Preparations for the national budget of fiscal year 2026-27 are underway, with strengthening local industries, expanding employment and easing pressure on low and middle-income groups being given the utmost priority.
However, the budget is being formulated at a time when businesses in Bangladesh are facing mounting challenges, including sluggish global demand, high fuel and raw material costs, elevated lending rates and persistent macroeconomic stress.
Besides, many firms are struggling to repay loans, thereby intensifying demands for targeted fiscal relief and smoother access to working capital.
Revenue officials said they have already held preliminary discussions with Finance Minister Amir Khasru Mahmud Chowdhury, who provided guidelines for the upcoming budget.
They informed that Khasru stressed policy continuity to encourage domestic investment as sudden shifts in tax incentives or regulatory measures often deter entrepreneurs.
“We want to ensure predictability in fiscal measures so that investors can plan with confidence,” an NBR official told TIMES of Bangladesh, on condition of anonymity.
Bangladesh’s tax-GDP ratio remains one of the lowest among its regional peers. Data of the National Board of Revenue (NBR) shows that the country’s tax-GDP ratio fell to 6.7 percent in FY25 despite average annual revenue growth of around 15 per cent over the past two decades.
Officials argue that stronger compliance by state-owned enterprises could significantly improve the ratio.
They cited outstanding dues exceeding Tk20,000 crore from Petrobangla alone, noting that timely payments by public entities could push the tax-GDP ratio beyond 8 per cent.
As such, the revenue authority is prioritising an expansion of the tax base and better compliance rather than increasing tax rates.
It has also invited suggestions from businesses and stakeholders to simplify procedures and address complexities in tax laws.
Economists said achieving higher revenue growth – particularly to reflect BNP’s electoral pledges in the FY27 budget – will require structural reform.
Towfiqul Islam Khan, additional director (research) at the Centre for Policy Dialogue, said ambitious spending commitments cannot be met without raising revenue at a faster pace.
“Such growth is achievable, but it demands comprehensive reforms in tax administration and enforcement,” he added.
Khan further said that ensuring tax compliance by public institutions would strengthen overall discipline.
“When state entities fail to meet their obligations, it weakens compliance culture across the board,” he added.
Khan also underscored the importance of employment-focused fiscal measures, particularly support for small-and-medium enterprises with strong job-creation potential.

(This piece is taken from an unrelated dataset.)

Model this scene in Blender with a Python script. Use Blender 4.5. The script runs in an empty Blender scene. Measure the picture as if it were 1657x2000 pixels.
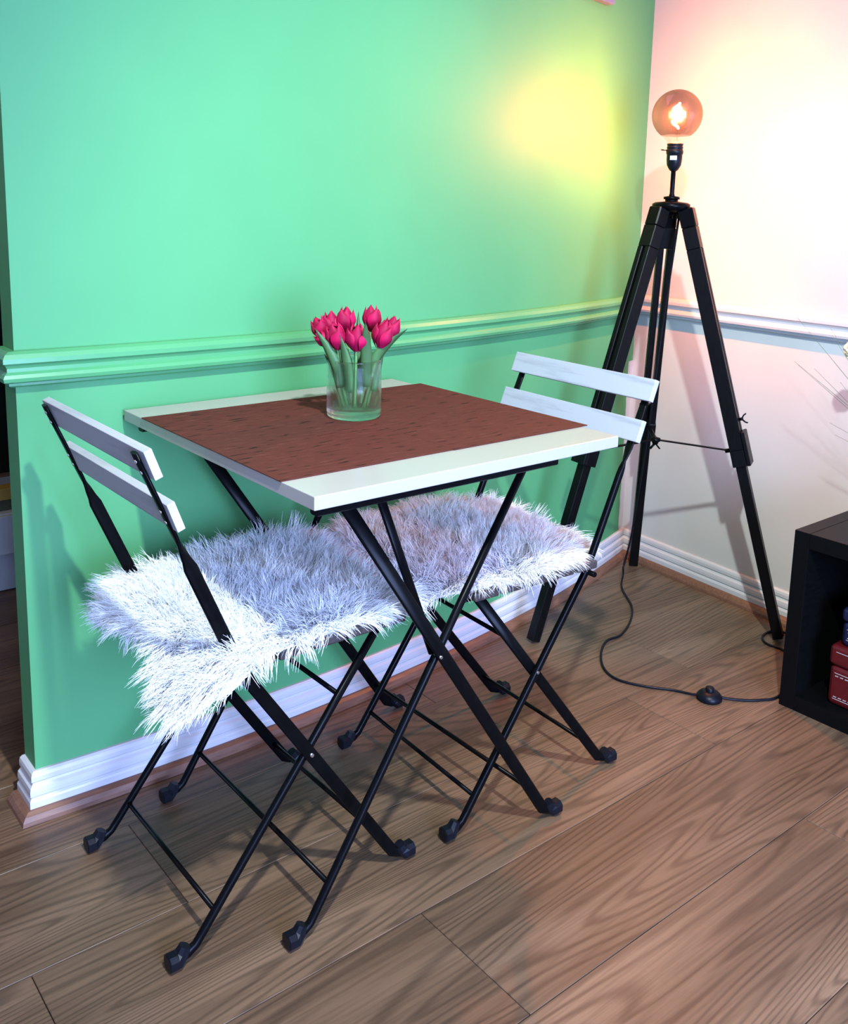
import bpy, bmesh, math, random
import numpy as np
from mathutils import Vector, Matrix

random.seed(4)
RNG = np.random.default_rng(7)
scene = bpy.context.scene
COL = scene.collection

# ------------------------------------------------------------------ camera
F_PX, CY_PX = 1861.02, 733.28
PITCH, ROLL, YAW = 0.1746, 0.0239, -0.684
CAM = Vector((-0.9099, -1.2747, 1.0685))
cd = bpy.data.cameras.new('camera')
cam = bpy.data.objects.new('camera', cd)
COL.objects.link(cam)
fw = Vector((-math.sin(YAW) * math.cos(PITCH), math.cos(YAW) * math.cos(PITCH), -math.sin(PITCH)))
rt = Vector((math.cos(YAW), math.sin(YAW), 0.0))
up = rt.cross(fw)
r2 = math.cos(ROLL) * rt + math.sin(ROLL) * up
u2 = -math.sin(ROLL) * rt + math.cos(ROLL) * up
mw = Matrix.Identity(4)
for i in range(3):
    mw[i][0], mw[i][1], mw[i][2], mw[i][3] = r2[i], u2[i], -fw[i], CAM[i]
cam.matrix_world = mw
cd.sensor_fit = 'HORIZONTAL'
cd.sensor_width = 36.0
cd.lens = F_PX / 1657.0 * 36.0
cd.shift_y = -(1000.0 - CY_PX) / 1657.0
cd.clip_start = 0.02
scene.camera = cam

# ------------------------------------------------------------------ view, world, lights
vs = scene.view_settings
vs.view_transform = 'Standard'
vs.look = 'None'
vs.exposure = 0.56
vs.gamma = 1.0
vs.use_curve_mapping = False

scene.cycles.diffuse_bounces = 12
scene.cycles.transparent_max_bounces = 24
world = bpy.data.worlds.new('world')
scene.world = world
world.use_nodes = True
world.node_tree.nodes['Background'].inputs[0].default_value = (0.60, 0.80, 1.0, 1)
world.node_tree.nodes['Background'].inputs[1].default_value = 0.25


def add_light(name, kind, loc, energy, color, size=0.1, size_y=None, aim=None):
    l = bpy.data.lights.new(name, kind)
    l.energy = energy
    l.color = color
    if kind == 'AREA':
        l.shape = 'RECTANGLE'
        l.size = size
        l.size_y = size_y or size
    else:
        l.shadow_soft_size = size
    o = bpy.data.objects.new(name, l)
    COL.objects.link(o)
    o.location = loc
    if aim is not None:
        d = (Vector(aim) - Vector(loc)).normalized()
        o.rotation_euler = d.to_track_quat('-Z', 'Y').to_euler()
    return o


# cool daylight through the window in the wall behind the camera
add_light('daylight', 'AREA', (-0.75, -3.52, 1.07), 360.0, (0.36, 0.50, 1.0), 1.7, 1.80, (-0.75, 0.0, 1.0))
# ceiling lamp of this room, over the spot where the photographer stands
sp_ = add_light('ceiling_lamp_light', 'SPOT', (-0.50, -1.20, 2.26), 285.0, (0.80, 0.93, 1.0), 0.035, None, (0.66, 0.06, 0.25))
sp_.data.spot_size = math.radians(76)
sp_.data.spot_blend = 0.75
# warm ceiling lamp of the neighbouring room
add_light('next_room_light', 'POINT', (-1.9, 1.1, 2.2), 15.0, (1.0, 0.72, 0.12), 0.08)
BULB_W = 60.0
BULB_COL = (1.0, 0.27, 0.055)

# ------------------------------------------------------------------ material helpers


def new_mat(name):
    m = bpy.data.materials.new(name)
    m.use_nodes = True
    nt = m.node_tree
    return m, nt, nt.nodes['Principled BSDF']


def N(nt, kind, **kw):
    n = nt.nodes.new(kind)
    for k, v in kw.items():
        if k in n.inputs:
            n.inputs[k].default_value = v
        else:
            setattr(n, k, v)
    return n


def ramp(nt, stops):
    r = nt.nodes.new('ShaderNodeValToRGB')
    el = r.color_ramp.elements
    while len(el) > 1:
        el.remove(el[-1])
    el[0].position = stops[0][0]
    el[0].color = (*stops[0][1], 1)
    for pos, c in stops[1:]:
        e = el.new(pos)
        e.color = (*c, 1)
    return r


def plain(name, col, rough=0.5, metal=0.0, noise=0.0, scale=30.0, bump=0.0, stretch=(1, 1, 1), spec=0.5, sheen=0.0):
    m, nt, b = new_mat(name)
    b.inputs['Roughness'].default_value = rough
    b.inputs['Metallic'].default_value = metal
    b.inputs['Specular IOR Level'].default_value = spec
    if sheen:
        b.inputs['Sheen Weight'].default_value = sheen
    tc = N(nt, 'ShaderNodeTexCoord')
    mp = N(nt, 'ShaderNodeMapping')
    mp.inputs['Scale'].default_value = stretch
    nt.links.new(tc.outputs['Object'], mp.inputs['Vector'])
    nz = N(nt, 'ShaderNodeTexNoise', Scale=scale, Detail=4.0)
    nt.links.new(mp.outputs['Vector'], nz.inputs['Vector'])
    lo = tuple(max(0.0, c * (1 - noise)) for c in col)
    hi = tuple(min(1.0, c * (1 + noise)) for c in col)
    r = ramp(nt, [(0.3, lo), (0.7, hi)])
    nt.links.new(nz.outputs['Fac'], r.inputs['Fac'])
    nt.links.new(r.outputs['Color'], b.inputs['Base Color'])
    if bump:
        bp = N(nt, 'ShaderNodeBump', Strength=bump, Distance=0.002)
        nt.links.new(nz.outputs['Fac'], bp.inputs['Height'])
        nt.links.new(bp.outputs['Normal'], b.inputs['Normal'])
    return m


# ------------------------------------------------------------------ mesh helpers


def link(name, me, mat=None, parent=None):
    o = bpy.data.objects.new(name, me)
    COL.objects.link(o)
    if mat is not None and len(me.materials) == 0:
        me.materials.append(mat)
    if parent is not None:
        o.parent = parent
    return o


def mesh(name, verts, faces, mat=None, parent=None, smooth=False):
    me = bpy.data.meshes.new(name)
    me.from_pydata([tuple(v) for v in verts], [], [tuple(f) for f in faces])
    me.update()
    if smooth:
        me.shade_smooth()
    return link(name, me, mat, parent)


def empty(name, loc=(0, 0, 0), rz=0.0):
    o = bpy.data.objects.new(name, None)
    COL.objects.link(o)
    o.location = loc
    o.rotation_euler = (0, 0, rz)
    o.empty_display_size = 0.05
    return o


def tag(o, label, cat, group=None):
    o['label'] = label
    o['category'] = cat
    if group:
        o['group'] = group
    return o


def struct(o):
    o['kind'] = 'structure'
    return o


def box_mesh(name, lo, hi, bevel=0.0, seg=2):
    bm = bmesh.new()
    bmesh.ops.create_cube(bm, size=1.0)
    lo = Vector(lo)
    hi = Vector(hi)
    for v in bm.verts:
        v.co = Vector((lo[i] + (v.co[i] + 0.5) * (hi[i] - lo[i]) for i in range(3)))
    if bevel:
        bmesh.ops.bevel(bm, geom=list(bm.edges), offset=bevel, segments=seg, profile=0.6, affect='EDGES')
    me = bpy.data.meshes.new(name)
    bm.to_mesh(me)
    bm.free()
    return me


def box(name, lo, hi, mat, parent=None, bevel=0.0, seg=2):
    return link(name, box_mesh(name, lo, hi, bevel, seg), mat, parent)


def smooth_path(pts, sub=6):
    """Catmull-Rom through the points."""
    P = [Vector(p) for p in pts]
    out = []
    for i in range(len(P) - 1):
        p0 = P[max(i - 1, 0)]
        p1, p2 = P[i], P[i + 1]
        p3 = P[min(i + 2, len(P) - 1)]
        for k in range(sub):
            t = k / sub
            out.append(0.5 * ((2 * p1) + (p2 - p0) * t + (2 * p0 - 5 * p1 + 4 * p2 - p3) * t * t + (3 * p1 - p0 - 3 * p2 + p3) * t ** 3))
    out.append(P[-1])
    return out


def sweep(name, pts, sizes, mat, parent=None, ref=(0, 1, 0), ang=0.0, sides=10, power=2.0, smooth=True):
    """Sweep a (super)elliptic section. sizes: (a, b) half sizes or a list; a runs along 'side' (perpendicular to ref), b along ref.
    ang: twist in radians, number or list."""
    P = [Vector(p) for p in pts]
    n = len(P)
    if not isinstance(sizes, list):
        sizes = [sizes] * n
    if not isinstance(ang, list):
        ang = [ang] * n
    verts, faces = [], []
    ref = Vector(ref)
    for i in range(n):
        d = (P[min(i + 1, n - 1)] - P[max(i - 1, 0)]).normalized()
        s = d.cross(ref)
        if s.length < 1e-4:
            s = d.cross(Vector((1, 0, 0)))
        s.normalize()
        t = s.cross(d).normalized()
        ca, sa = math.cos(ang[i]), math.sin(ang[i])
        s, t = ca * s + sa * t, -sa * s + ca * t
        a, b = sizes[i]
        for k in range(sides):
            th = 2 * math.pi * (k + 0.5) / sides
            c, q = math.cos(th), math.sin(th)
            e = 2.0 / power
            x = math.copysign(abs(c) ** e, c) * a
            y = math.copysign(abs(q) ** e, q) * b
            verts.append(P[i] + s * x + t * y)
    for i in range(n - 1):
        for k in range(sides):
            k2 = (k + 1) % sides
            faces.append((i * sides + k, i * sides + k2, (i + 1) * sides + k2, (i + 1) * sides + k))
    faces.append(tuple(range(sides))[::-1])
    faces.append(tuple(range((n - 1) * sides, n * sides)))
    o = mesh(name, verts, faces, mat, parent, False)
    me = o.data
    bm = bmesh.new()
    bm.from_mesh(me)
    bmesh.ops.recalc_face_normals(bm, faces=bm.faces)
    bm.to_mesh(me)
    bm.free()
    if smooth:
        me.shade_smooth()
        for p in list(me.polygons)[-2:]:
            p.use_smooth = False
    return o


def tube(name, pts, r, mat, parent=None, sides=10):
    return sweep(name, pts, (r, r), mat, parent, ref=(0.13, 0.31, 0.94) if abs((Vector(pts[-1]) - Vector(pts[0])).normalized().z) < 0.8 else (0.1, 1, 0), sides=sides)


def lathe(name, prof, mat, parent=None, seg=40, loc=(0, 0, 0), smooth=True, close=False):
    """prof: list of (r, z)."""
    verts, faces = [], []
    n = len(prof)
    for k in range(seg):
        th = 2 * math.pi * k / seg
        for r, z in prof:
            verts.append((loc[0] + r * math.cos(th), loc[1] + r * math.sin(th), loc[2] + z))
    m = n if close else n - 1
    for k in range(seg):
        k2 = (k + 1) % seg
        for i in range(m):
            j = (i + 1) % n
            faces.append((k * n + i, k2 * n + i, k2 * n + j, k * n + j))
    o = mesh(name, verts, faces, mat, parent, smooth)
    me = o.data
    bm = bmesh.new()
    bm.from_mesh(me)
    bmesh.ops.remove_doubles(bm, verts=bm.verts, dist=1e-6)
    bmesh.ops.recalc_face_normals(bm, faces=bm.faces)
    bm.to_mesh(me)
    bm.free()
    return o


def sweep_profile(name, path, prof, mat, parent=None):
    """Sweep a (offset, z) profile along a 2D path with mitred corners; offset goes to the right of travel."""
    n = len(path)
    P = [Vector((p[0], p[1])) for p in path]
    verts, faces = [], []
    for i in range(n):
        d1 = (P[i] - P[i - 1]).normalized() if i > 0 else (P[1] - P[0]).normalized()
        d2 = (P[i + 1] - P[i]).normalized() if i < n - 1 else d1
        n1 = Vector((d1.y, -d1.x))
        n2 = Vector((d2.y, -d2.x))
        m = (n1 + n2)
        m = m / max(m.dot(n1), 0.2)
        for off, z in prof:
            q = P[i] + m * off
            verts.append((q.x, q.y, z))
    k = len(prof)
    for i in range(n - 1):
        for j in range(k - 1):
            faces.append((i * k + j, (i + 1) * k + j, (i + 1) * k + j + 1, i * k + j + 1))
    faces.append(tuple(range(k)))
    faces.append(tuple(range((n - 1) * k, n * k))[::-1])
    o = mesh(name, verts, faces, mat, parent)
    bm = bmesh.new()
    bm.from_mesh(o.data)
    bmesh.ops.recalc_face_normals(bm, faces=bm.faces)
    bm.to_mesh(o.data)
    bm.free()
    return o


# ------------------------------------------------------------------ materials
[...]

The NBR has sought written proposals for amendments to tax laws and rules and plans to hold consultations with chambers and trade bodies in coming weeks before finalising the revenue framework.
As development spending needs to grow and revenue mobilisation remains constrained, the FY27 budget is shaping up to be a critical test of the government’s ability to raise resources without undermining economic recovery.
Dr Zahid Hussain, former lead economist at the World Bank’s Dhaka office, said consistent and predictable tax policies are crucial for restoring investor confidence.
“Frequent changes in tax measures create uncertainty. The focus should be on simplifying the system, reducing discretion and strengthening enforcement,” he added.